Second, also for this very reason, the business of American banks increases greatly. True, dealing in dollars is not confined to American banks alone; but there is no doubt that American banks are the greatest beneficiaries when the dollar is the medium of circulation in world trade.
But, in addition to these obvious factors, there is a more basic advantage that accrues to the metropolitan capitalist world as a whole because of the hegemony of the dollar, namely that it enables the system to impose income, and hence demand, compression on the primary commodity producing countries of the Third World to ensure a growing supply of primary commodities to meet metropolitan demand without any rise in their prices, even when the output of these commodities does not increase to any significant extent.
This process works as follows.
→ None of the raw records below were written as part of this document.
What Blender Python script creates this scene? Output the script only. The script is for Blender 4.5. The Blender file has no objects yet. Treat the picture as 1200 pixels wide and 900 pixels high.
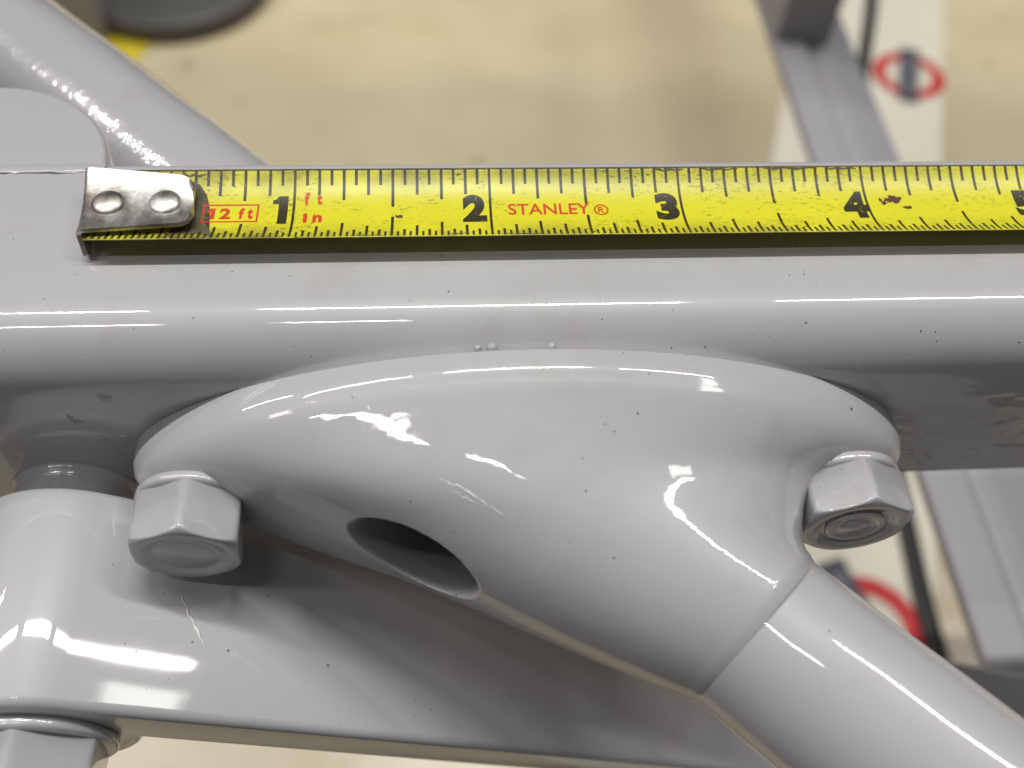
import bpy, bmesh, math, random
from mathutils import Vector, Matrix
import numpy as np

S = 0.001                       # every shape below is written in millimetres
PI = math.pi
R = math.radians
scene = bpy.context.scene
COL = scene.collection
random.seed(4)

# ------------------------------------------------------------------ camera
CAM_POS = (44.59, -81.74, 90.66)
rot = Matrix(((0.99734821, 0.0222839, -0.06928191),
              (-0.05737749, 0.82638138, -0.56018001),
              (0.04477028, 0.56266975, 0.82546858)))
cd = bpy.data.cameras.new('camera')
cam = bpy.data.objects.new('camera', cd)
COL.objects.link(cam)
cam.matrix_world = Matrix.Translation(Vector(CAM_POS) * S) @ rot.to_4x4()
cd.sensor_width = 36.0
cd.lens = 36.0 * 1100.0 / 1200.0
cd.clip_start = 0.005
cd.clip_end = 50.0
cd.dof.use_dof = True
cd.dof.focus_distance = 0.121
cd.dof.aperture_fstop = 12.5
scene.camera = cam

# ------------------------------------------------------------------ world (dim indoor surroundings)
w = bpy.data.worlds.new('World')
scene.world = w
w.use_nodes = True
w.node_tree.nodes['Background'].inputs[0].default_value = (0.92, 0.95, 0.97, 1)
w.node_tree.nodes['Background'].inputs[1].default_value = 0.045

# ------------------------------------------------------------------ fluorescent strip lamps overhead, in rows along the rail
def strip_lamp(x, y, z, length, width, power, col):
    ld = bpy.data.lights.new('strip_lamp', 'AREA')
    ld.shape = 'RECTANGLE'
    ld.size = length
    ld.size_y = width
    ld.energy = power
    ld.color = col
    o = bpy.data.objects.new('strip_lamp', ld)
    o.location = (x, y, z)
    d = Vector((0.05, -0.0, 0.0)) - Vector((x, y, z))
    # turned only about X so that the tube stays parallel to the rail
    o.rotation_euler = (math.atan2(d.y, -d.z), 0, 0)
    COL.objects.link(o)
    return o

COOL = (0.97, 1.0, 0.93)
WARM = (1.0, 0.955, 0.95)
for x, y, pw, c in ((-3.0, 1.27, 18.0, WARM), (-1.443, 0.70, 17.0, WARM), (0.142, 0.70, 26.0, COOL), (1.677, 0.70, 15.0, WARM)):
    strip_lamp(x, y, 2.6, 1.22, 0.075, pw * 1.1, c)           # row behind the rail
for x, ln, c in ((-1.385, 1.22, WARM), (-0.24, 0.36, COOL)):
    strip_lamp(x, -0.45, 2.6, ln, 0.05, 7.5 * ln, c)       # row in front of it
strip_lamp(2.1, 0.3, 2.6, 0.34, 0.34, 3.5, COOL)           # square ceiling panels
strip_lamp(-2.4, 0.2, 2.4, 0.34, 0.34, 3.2, WARM)

scene.view_settings.view_transform = 'Standard'
scene.view_settings.look = 'None'
scene.view_settings.gamma = 1.0
scene.view_settings.exposure = 0.36
scene.view_settings.use_curve_mapping = False
scene.render.engine = 'CYCLES'
scene.cycles.use_denoising = True

# ------------------------------------------------------------------ helpers
def finish(name, me, mat, parent=None, smooth=True):
    if smooth:
        for p in me.polygons:
            p.use_smooth = True
    if mat is not None:
        me.materials.clear()
        me.materials.append(mat)
    o = bpy.data.objects.new(name, me)
    COL.objects.link(o)
    if parent is not None:
        o.parent = parent
    return o

def mesh_obj(name, verts, faces, mat, parent=None, smooth=True, scale=S):
    me = bpy.data.meshes.new(name)
    me.from_pydata([(v[0] * scale, v[1] * scale, v[2] * scale) for v in verts], [], faces)
    me.update()
    bm = bmesh.new()
    bm.from_mesh(me)
    bmesh.ops.recalc_face_normals(bm, faces=bm.faces)
    bm.to_mesh(me)
    bm.free()
    return finish(name, me, mat, parent, smooth)

def tag(o, label, cat, group=None, kind=None):
    o['label'] = label
    o['category'] = cat
    if group:
        o['group'] = group
    if kind:
        o['kind'] = kind
    return o

def empty(name, loc=(0, 0, 0)):
    o = bpy.data.objects.new(name, None)
    o.empty_display_size = 0.01
    COL.objects.link(o)
    return o

def bevel(o, width, seg=4, angle=40):
    m = o.modifiers.new('bevel', 'BEVEL')
    m.width = width * S
    m.segments = seg
    m.limit_method = 'ANGLE'
    m.angle_limit = R(angle)
    m.harden_normals = False
    return o

def grid_faces(nr, nc, closed=True):
    f = []
    for i in range(nr - 1):
        for j in range(nc if closed else nc - 1):
            k = (j + 1) % nc
            f.append((i * nc + j, i * nc + k, (i + 1) * nc + k, (i + 1) * nc + j))
    return f

def lathe(name, profile, origin, axis, mat, parent, n=72, phase=0.0, rfun=None):
    """profile of (radius, height); rfun(phi, r, h) may turn the circle into a hexagon"""
    a = Vector(axis).normalized()
    u = a.orthogonal().normalized()
    if abs(a.z) < 0.9:
        u = Vector((0, 0, 1)).cross(a).normalized()
    v = a.cross(u)
    o = Vector(origin)
    verts = []
    for r, h in profile:
        for j in range(n):
            p = 2 * PI * j / n
            rr = rfun(p + phase, r, h) if rfun else r
            verts.append(o + u * (rr * math.cos(p)) + v * (rr * math.sin(p)) + a * h)
    faces = grid_faces(len(profile), n)
    faces.append(tuple(range(n)))
    faces.append(tuple((len(profile) - 1) * n + j for j in range(n)))
    return mesh_obj(name, verts, faces, mat, parent)

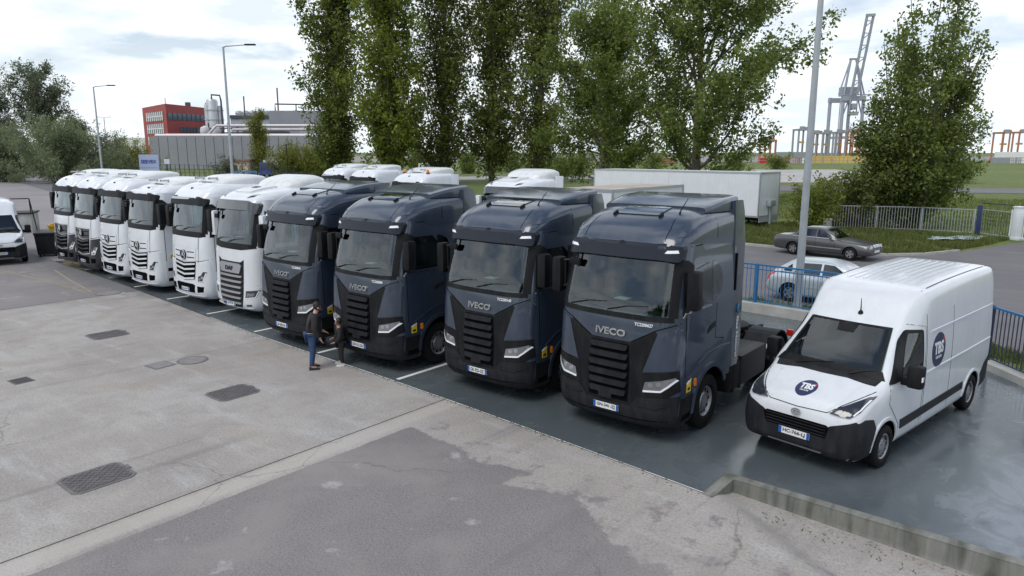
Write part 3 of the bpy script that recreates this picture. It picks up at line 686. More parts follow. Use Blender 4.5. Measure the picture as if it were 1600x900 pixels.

When there is an excess demand for some primary commodity produced in the Third World, its price rises in terms of the local currency. This creates expectations of a depreciation of its exchange rate vis-à-vis the world’s reserve currency, precisely because this currency is different from the reserve currency. This triggers a flight of finance from that particular Third World economy to the metropolis causing an actual currency depreciation, in response to which the country raises its interest rate and adopts measures of “austerity”.
These steps cause a fall in local incomes and hence in local absorption of that particular commodity and also of other commodities from which land can be diverted towards that particular commodity. Thus the scarce primary commodity is made available to the metropolis in adequate quantities, eliminating the original excess demand and restoring the original price.
It follows that the prevailing currency arrangement of the capitalist world achieves the same objective as the exercise of direct coercion in the colonial period did, of squeezing out raw materials from the Third World at non-increasing prices by compressing local absorption; the contemporary currency arrangement in short is an expression of imperialism.
It also follows that the currency of any Third World primary commodity producing country, or of a group of them, cannot be the hegemonic currency, without damaging this entire imperialist structure, and hence the stability of contemporary capitalism founded upon it. The hegemony of the dollar is a crucial part of this currency arrangement.
The moves towards de-dollarisation that we witness at present, therefore, strike at the root of this metropolitan hegemony. It is not just a question of having one currency arrangement replacing another; it is a question of the stability of the entire system which is based on metropolitan hegemony and achieved at the expense of the peoples of the Third World. This is why furious attempts will be made not just by the US but by the entire metropolitan capitalist world to prevent de-dollarisation. And these attempts can even involve the use of non-economic coercion against regimes working towards such de-dollarisation.
The attempt toward de-dollarisation, in short, is expressive of the current crisis of capitalism, and for that very reason it would bring out its utter viciousness.